Coffee Acidity and Your Teeth
Tooth enamel starts to soften at a pH of about 5.5. Since coffee sits below that threshold at 4.85 to 5.13, it can contribute to enamel erosion over time. Lab studies confirm this: coffee produced measurable erosion on enamel surfaces, with about 29% erosion among hot beverages tested. For comparison, Coca-Cola (pH 2.53) caused 37% erosion in the same study.
Coffee is far less erosive than sodas or citrus juices, but daily exposure adds up. Drinking water after your coffee, avoiding swishing it around your mouth, and waiting about 30 minutes before brushing (brushing softened enamel can cause more damage) all help minimize the effect.
How to Reduce Coffee’s Acidity
If you enjoy coffee but want to dial back the acid, you have several practical options.
Choosing beans from lower-elevation growing regions naturally reduces acidity. Indonesian (especially Sumatran), Brazilian, and Mexican coffees tend to have the mildest acid profiles, with earthy, chocolatey, or nutty flavors. High-altitude Central American and East African coffees skew brighter and more acidic. How the beans are processed matters too: “natural” or dry-processed coffees, where the fruit dries on the bean before removal, typically taste softer and less sharp than washed coffees.
Beyond bean selection, a few simple additions can help. Milk or cream raises the pH slightly and buffers acid in the cup. A small pinch of salt (about 1/16 of a teaspoon per cup) acts as a natural buffer, reducing perceived acidity and bitterness without making your coffee taste salty.
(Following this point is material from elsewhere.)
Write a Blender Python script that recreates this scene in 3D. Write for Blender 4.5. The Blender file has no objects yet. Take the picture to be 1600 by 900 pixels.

Salt works by suppressing the bitter signals on your tongue and smoothing out the overall flavor, which is why it’s a common trick in countries with a tradition of strong, dark coffee.
Coarser grinds and shorter brew times also extract fewer acids. If you’re using a French press or pour-over, pulling back on extraction time by even 30 seconds can noticeably soften the cup. And as noted above, opting for a medium or dark roast over a light roast reduces the total chlorogenic acid content significantly.
How Coffee Compares to Other Drinks
- Water: pH 7.0 (neutral)
- Milk: pH 6.5 to 6.7
- Tea: pH 4.9 to 5.5
- Coffee: pH 4.85 to 5.13
- Orange juice: pH 3.3 to 4.2
- Cola: pH 2.5 to 2.7
- Lemon juice: pH 2.0 to 2.6
Coffee lands in the mildly acidic range. It’s more acidic than tea and far more acidic than water, but substantially gentler than fruit juices, sodas, and wine. For most people, a few cups a day falls well within what the body handles without issue.